__Task directions__
Without the pictures, extract every line from the start of the material to the line containing "PI = math.pi", both ends included.

=======

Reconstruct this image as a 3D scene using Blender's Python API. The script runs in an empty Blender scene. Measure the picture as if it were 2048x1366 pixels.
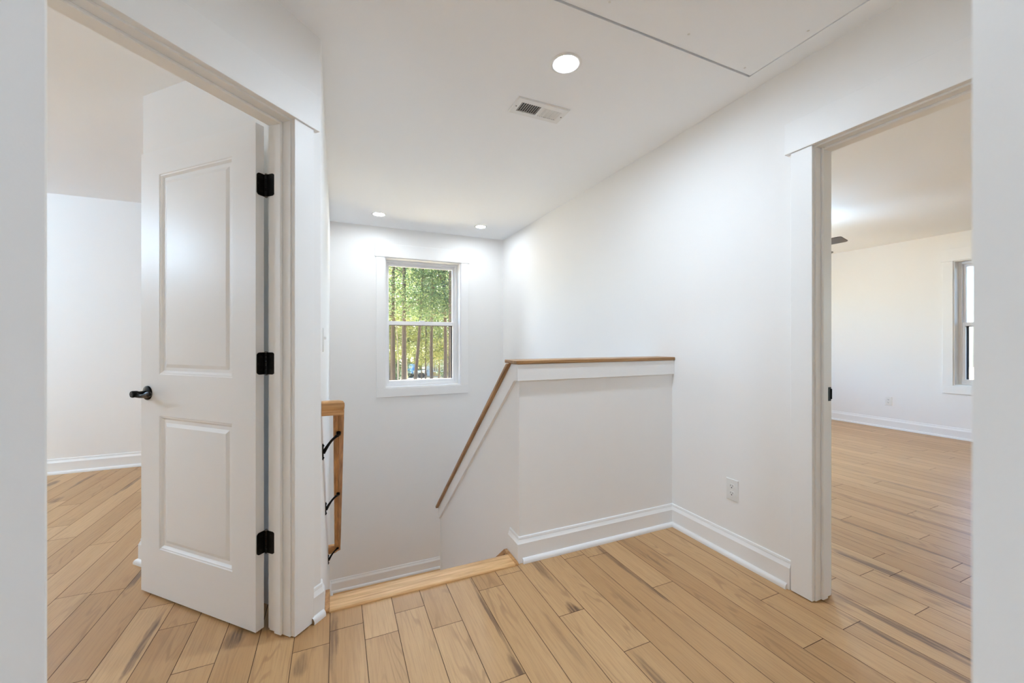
import bpy, bmesh, math, random
from mathutils import Vector as V, Matrix

random.seed(7)
SC = bpy.context.scene
COL = SC.collection
PI = math.pi

# ------------------------------------------------------------------ measured place
CEIL = 2.465            # ceiling height
XR = 1.966              # landing's right wall
XS = -0.06              # stair's left wall
YW = 4.736              # stair window wall
YB = 4.827              # left room back wall
X2 = 6.775              # right room far wall
YH = 1.916              # half wall face
XE = 0.888              # half wall end face
DD = 1.9544             # diagonal wall  y - x = DD
LAND = -1.554           # stair landing level
TH = 0.115              # wall thickness
BASE = -2.95            # ground / lower level
SL = 0.844              # stair slope
R2 = math.sqrt(0.5)

WLOC = {}


def srgb(r, g, b):
    f = lambda c: ((c / 255 + 0.055) / 1.055) ** 2.4 if c > 10 else c / 255 / 12.92
    return (f(r), f(g), f(b), 1)


# ------------------------------------------------------------------ materials
def new_mat(name):
    m = bpy.data.materials.new(name)
    m.use_nodes = True
    nt = m.node_tree
    b = nt.nodes['Principled BSDF']
    return m, nt, b


def N(nt, typ, **kw):
    n = nt.nodes.new(typ)
    for k, v in kw.items():
        setattr(n, k, v)
    return n


def math_node(nt, op, a, b=None, c=None, clamp=False):
    n = nt.nodes.new('ShaderNodeMath')
    n.operation = op
    n.use_clamp = clamp
    for i, v in enumerate((a, b, c)):
        if v is None:
            continue
        if isinstance(v, (int, float)):
            n.inputs[i].default_value = v
        else:
            nt.links.new(v, n.inputs[i])
    return n.outputs[0]


def mixc(nt, fac, a, b, mode='MIX'):
    n = nt.nodes.new('ShaderNodeMix')
    n.data_type = 'RGBA'
    n.blend_type = mode
    for sock, v in ((n.inputs[0], fac), (n.inputs[6], a), (n.inputs[7], b)):
        if isinstance(v, (int, float, tuple)):
            sock.default_value = v
        else:
            nt.links.new(v, sock)
    return n.outputs[2]


def simple(name, col, rough=0.5, metal=0.0, spec=0.5, bump=0.0, bscale=200.0, var=0.0):
    m, nt, b = new_mat(name)
    b.inputs['Base Color'].default_value = col
    b.inputs['Roughness'].default_value = rough
    b.inputs['Metallic'].default_value = metal
    b.inputs['Specular IOR Level'].default_value = spec
    if bump or var:
        tc = N(nt, 'ShaderNodeTexCoord')
        no = N(nt, 'ShaderNodeTexNoise')
        no.inputs['Scale'].default_value = bscale
        no.inputs['Detail'].default_value = 3
        nt.links.new(tc.outputs['Object'], no.inputs['Vector'])
        if bump:
            bp = N(nt, 'ShaderNodeBump')
            bp.inputs['Strength'].default_value = bump
            bp.inputs['Distance'].default_value = 0.002
            nt.links.new(no.outputs['Fac'], bp.inputs['Height'])
            nt.links.new(bp.outputs['Normal'], b.inputs['Normal'])
        if var:
            c2 = tuple(c * (1 - var) for c in col[:3]) + (1,)
            nt.links.new(mixc(nt, no.outputs['Fac'], col, c2), b.inputs['Base Color'])
    return m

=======

__Worked solution__
Reconstruct this image as a 3D scene using Blender's Python API. The script runs in an empty Blender scene. Measure the picture as if it were 2048x1366 pixels.
import bpy, bmesh, math, random
from mathutils import Vector as V, Matrix

random.seed(7)
SC = bpy.context.scene
COL = SC.collection
PI = math.pi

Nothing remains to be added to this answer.